Moreover, ticket prices will depend on the supply and demand of the market; therefore, it is difficult to assess how the fare structure will fluctuate in the year, especially in the market’s changing periods.

Mr. Ha also provided additional information that, during the recent Lunar New Year period, the domestic aviation market decreased by 13% compared to the same period. However, compared to Tet 2019 and 2020, it still maintained growth.

“Thus, the average ticket prices depend on the market situation, passenger demand, and the supply capacity of airlines under the condition that aircraft need to be maintained due to the disrupted supply chain. This is a continuing process that needs to be continuously monitored and evaluated,” Vietnam Airlines leadership assessed.

Previously, the Ministry of Transport stated that the adjustment to increase the fare cap of domestic air tickets was due to the changes in factors forming ticket prices, especially the increasing fuel prices and exchange rates.

An example is according to updated data from the International Air Transport Association (IATA), the price of Jet A1 fuel in the Asia region in June 2023 was USD 85.4 per barrel. According to calculations by the Civil Aviation Authority of Vietnam, assuming that the fuel cost accounts for 39.5% of the total cost and other costs do not change, with the fluctuation of the Jet A1 price and the USD/VND exchange rate, the fuel cost of airlines in June 2023 increased by 23.1% compared to September 2015. The impact of fuel prices resulted in a 10.9% increase in the total cost compared to August 2015.

For Vietnam Airlines, aviation fuel costs account for about 36% of the airline’s operating costs. The average fuel price in 2022 compared to 2015 (the time when the current price cap was applied) increased by about 85%, from USD 67.3 per barrel to USD 124.4 per barrel, which caused the airline’s costs to increase by about 30.5%.

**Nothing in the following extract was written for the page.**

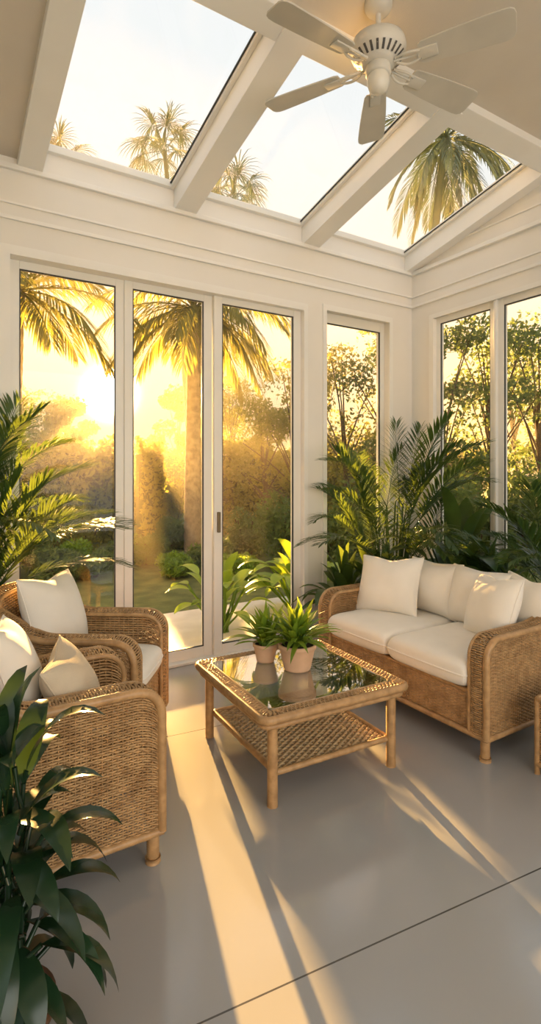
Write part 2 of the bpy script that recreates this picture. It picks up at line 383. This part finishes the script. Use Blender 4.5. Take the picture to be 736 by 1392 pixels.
def frond(mb,base,az,el,L,droop,nl,ll,lw,rr=.006,ld=1.0,ln=3,start=.25):
    d=np.array([math.cos(az)*math.cos(el),math.sin(az)*math.cos(el),math.sin(el)]); p=np.array(base,float); N=16; pts=[p.copy()]; ds=[d]
    for i in range(N):
        d=norm(d+np.array([0,0,-droop*L/N*(.4+1.4*i/N)])); p=p+d*L/N; pts.append(p.copy()); ds.append(d)
    pts=np.array(pts); ds=np.array(ds)
    mb.tube(pts,np.linspace(rr,rr*.25,N+1),5,caps=False)
    for k in range(nl):
        s=start+(1-start)*(k+.5)/nl; x=s*N; i=min(int(x),N-1); f=x-i
        P=pts[i]*(1-f)+pts[i+1]*f; D=norm(ds[i]*(1-f)+ds[i+1]*f)
        side=np.cross(D,[0,0,1.]); side=norm(side) if np.linalg.norm(side)>.05 else np.array([math.sin(az),-math.cos(az),0])
        upv=np.cross(side,D); prof=math.sin(math.pi*(.12+.80*(k+.5)/nl))**.7; a_=.95-.55*s
        for sg in (1,-1):
            dd=D*math.cos(a_)+side*sg*math.sin(a_)+upv*.25+rng.normal(0,.06,3)
            leaf(mb,P,dd,ll*prof*random.uniform(.88,1.1),lw,ld,ln,.2)
def fanleaf(mb,base,az,el,L,pl,n=28,w=.05,droop=.5):
    d=np.array([math.cos(az)*math.cos(el),math.sin(az)*math.cos(el),math.sin(el)]); base=np.array(base); c=base+d*pl
    mb.tube([base,base+d*pl*.5+np.array([0,0,.04*pl]),c],.010,4,caps=False)
    side=norm(np.cross(d,[0,0,1.])); 
    for k in range(n):
        a_=math.radians(-125+250*k/(n-1)); dd=d*math.cos(a_)+side*math.sin(a_)+rng.normal(0,.05,3)
        leaf(mb,c,dd,L*(1-.25*abs(a_)/2.2)*random.uniform(.85,1.05),w,droop,4,.15)
def pot(root,r,h,mat,fl=1.15):
    mb=MB(); mb.lathe([(.001,0),(r*.72,0),(r*.76,.01),(r*.98,h*.8),(r*1.0,h*.82),(r*1.06,h*.83),(r*1.06,h),(r*.97,h),(r*.93,h*.88),(r*.9,h*.8)]); mb.build('pot',mat,root,True)
    mb=MB(); mb.lathe([(.001,h*.9),(r*.6,h*.91),(r*.95,h*.88)]); mb.build('soil',M_soil,root,True)
def palm_pot(loc,H,nf,label,mat,potr=.15,poth=.28,seed=1,fl=.9,name='potted_palm',el=(45,82),droop=1.1,lo=.25,hi=.6,lf=.5,lw=.019):
    random.seed(seed); e=empty(name,loc,0,label,'potted plant'); pot(e,potr,poth,M_potdark)
    mb=MB(loc)
    for k in range(nf):
        az=k*2.399+random.uniform(-.3,.3); ele=math.radians(random.uniform(*el))
        b=(random.uniform(-.05,.05),random.uniform(-.05,.05),poth*.85)
        hh=H*random.uniform(lo,hi)
        top=(b[0]*2.0+math.cos(az)*.08,b[1]*2.0+math.sin(az)*.08,max(hh,poth+.05))
        mb.tube([b,((b[0]+top[0])/2,(b[1]+top[1])/2,(b[2]+top[2])/2),top],.008,6,caps=False)
        frond(mb,top,az,ele,min(H*lf,(H-hh)*random.uniform(.95,1.2)),droop,34,.27*fl,lw,ld=1.8,rr=.005,start=.2)
    mb.build('foliage',mat,e,True); return e
def leafy(loc,n,L,w,mat,label,potr=None,poth=.2,el=(30,80),droop=1.5,stem=.15,name='potted_plant',cat='potted plant',pm=None,seed=1,nn=7,root=None,group=None,peak=.45,spread=.03,hz=0):
    random.seed(seed); e=empty(name,loc,0,label,cat,group)
    z0=0
    if potr: pot(e,potr,poth,pm or M_potdark); z0=poth*.85
    mb=MB(loc if potr else None)
    if hz:
        for k in range(4):
            a_=k*1.6; mb.tube([(.02*math.cos(a_),.02*math.sin(a_),z0),(.05*math.cos(a_),.05*math.sin(a_),z0+hz*(.7+.12*k))],.008,6)
    for k in range(n):
        az=k*2.399+random.uniform(-.3,.3); q=k/n; ele=math.radians(el[1]+(el[0]-el[1])*q+random.uniform(-8,8))
        d=np.array([math.cos(az)*math.cos(ele),math.sin(az)*math.cos(ele),math.sin(ele)])
        b=np.array([random.uniform(-spread,spread),random.uniform(-spread,spread),z0+hz*(1-q)]); s=stem*random.uniform(.6,1.3)
        d0=norm(d+np.array([0,0,.8])); t=b+d0*s
        if stem>.02: mb.tube([b,b+d0*s*.5,t],.004+.004*w/.1,5,caps=False)
        leaf(mb,t,d,L*random.uniform(.75,1.1),w*random.uniform(.85,1.15),droop,nn,.22,peak)
    mb.build('foliage',mat,e,True); return e
leafy((1.635,2.36,.416),80,.225,.032,M_leafb,'bright green leafy houseplant in a pale clay pot',.095,.135,(18,86),2.4,.03,pm=M_pot,seed=4,nn=5,group='potted plants on the coffee table')
leafy((1.555,2.55,.416),54,.20,.034,M_leafb,'bright green leafy houseplant in a smaller clay pot',.066,.10,(18,86),2.4,.03,pm=M_pot,seed=5,nn=5,group='potted plants on the coffee table')
leafy((.15,1.46,0),74,.28,.064,M_leafd,'dark green broad-leaved plant spilling beside the armchair',.11,.16,(-40,80),3.4,.06,seed=6,nn=9,spread=.05,hz=.54)
palm_pot((.16,3.57,0),2.1,40,'tall feathery areca palm behind the armchairs',M_leafi,.14,.3,seed=3,el=(25,80),lf=.40,lw=.017)
palm_pot((3.34,3.38,0),2.0,30,'tall feathery palm in the corner behind the loveseat',M_leafi,.15,.3,seed=12,el=(35,82),lf=.48,droop=1.25)
palm_pot((3.74,2.15,0),1.45,22,'feathery green palm by the side window',M_leafi,.13,.25,seed=14,el=(30,80))
leafy((3.66,2.98,0),34,.50,.14,M_leafi,'broad-leaved green plant by the side window',.15,.3,(10,82),1.6,.52,seed=15)
leafy((2.90,3.48,0),40,.34,.10,M_leafi,'bushy green houseplant beside the glass doors',.13,.26,(5,82),1.8,.30,seed=16)
leafy((3.06,3.26,0),28,.34,.10,M_leafi,'broad-leaved houseplant behind the loveseat',.11,.26,(5,80),1.6,.32,seed=17)
leafy((3.48,2.60,0),30,.36,.11,M_leafi,'leafy green houseplant behind the loveseat',.12,.26,(5,80),1.6,.42,seed=18)
leafy((3.24,4.66,-.01),44,.40,.18,M_leafb,'bright yellow-green broad-leaved shrub on the patio edge',None,0,(8,78),1.7,.46,name='broadleaf_shrub',cat='shrub',seed=19,nn=8,spread=.06,group='bright broad-leaved shrubs outside')
leafy((2.26,4.46,-.01),28,.27,.14,M_leafb,'bright green broad-leaved shrub just outside the doors',None,0,(10,78),2.0,.46,name='broadleaf_shrub',cat='shrub',seed=20,nn=8,spread=.05,group='bright broad-leaved shrubs outside')

# ------------------------------------------------------------ ceiling fan
Fv=np.array([math.sin(math.radians(31.9)),math.cos(math.radians(31.9))]); Rv=np.array([Fv[1],-Fv[0]])
fx,fy=1.916,2.047
fan=empty('ceiling_fan',(fx,fy,3.815),0,'white five-blade ceiling fan with small opal light','ceiling fan')
mb=MB(); mb.lathe([(.001,0),(.07,0),(.07,-.015),(.06,-.035),(.03,-.055),(.001,-.055)]); mb.build('canopy',M_fan,fan,True)
mb=MB(); mb.tube([(0,0,-.03),(0,0,-.17)],.014,12); mb.build('downrod',M_fan,fan,True)
FZ=-.018
def shf(pr): return [(r_*.94 if r_>.09 else r_,z+FZ) for r_,z in pr]
mb=MB(); mb.lathe(shf([(.001,-.13),(.035,-.13),(.045,-.145),(.11,-.165),(.142,-.185),(.148,-.21),(.146,-.235),(.125,-.262),(.085,-.285),(.075,-.30),(.001,-.30)]),sides=40); mb.build('motor_housing',M_fan,fan,True)
mb=MB()
for k in range(24):
    t=2*math.pi*k/24; c,s=math.cos(t),math.sin(t); w=.006
    P=np.array([[(.129*c-w*s,.129*s+w*c,-.252+FZ),(.129*c+w*s,.129*s-w*c,-.252+FZ)],[(.095*c-w*s,.095*s+w*c,-.281+FZ),(.095*c+w*s,.095*s-w*c,-.281+FZ)]]); mb.grid(P)
mb.build('vent',M_fandark,fan)
mb=MB(); mb.lathe(shf([(.001,-.295),(.06,-.295),(.064,-.31),(.064,-.335),(.055,-.345),(.001,-.345)])); mb.build('light_kit',M_fan,fan,True)
mb=MB(); mb.lathe(shf([(.050,-.342),(.056,-.36),(.056,-.385),(.045,-.415),(.025,-.43),(.001,-.433)])); mb.build('lamp_shade',M_opal,fan,True)
for ang in (27,83,150,213,335):
    v=Rv*math.cos(math.radians(ang))+Fv*math.sin(math.radians(ang)); wa=math.atan2(v[1],v[0])
    M=Matrix.Rotation(wa,4,'Z')@Matrix.Translation((0,0,-.293+FZ))@Matrix.Rotation(math.radians(-12),4,'X')
    out=[]
    for x,w in ((.20,.050),(.22,.060),(.34,.070),(.46,.077),(.58,.081),(.612,.078),(.630,.066),(.638,.045)): out.append((x,w))
    n=len(out); top=[(x,w,.004) for x,w in out]+[(x,-w,.004) for x,w in reversed(out)]
    bot=[(x,y,-.004) for x,y,z in top]; N=len(top)
    mb=MB(); mb.ngon(top+bot,[list(range(N)),list(range(N,2*N))[::-1]]+[[i,N+i,N+(i+1)%N,(i+1)%N] for i in range(N)])
    bl=mb.build('fan_blade',M_blade,fan,bevel=.002); bl.matrix_local=M
    mb=MB(); mb.box(.19,.29,-.03,.03,-.012,-.004); 
    for sg in (1,-1): mb.tube(chaikin([(.09,sg*.012,.0),(.13,sg*.03,-.012),(.17,sg*.032,-.012),(.21,sg*.02,-.008)],2),.007,6)
    mb.tube([(.08,0,0),(.20,0,-.01)],.007,6)
    br=mb.build('blade_bracket',M_fan,bl,True,bevel=.002)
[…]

Moreover, more than 70% of aviation transportation costs are in foreign currency, while ticket sales revenue in Vietnam is in VND. The exchange rate increased by 6.6% from 2015 to 2022 (average increase from VND 21,900 per USD to VND 23,350 per USD), resulting in a corresponding 4.3% increase in the airline’s costs. Therefore, Vietnam Airlines’ passenger transportation costs in 2022 were VND 2,769 per passenger per kilometer, which is a 43% increase compared to costs in 2015 (VND 1,933 per passenger per kilometer).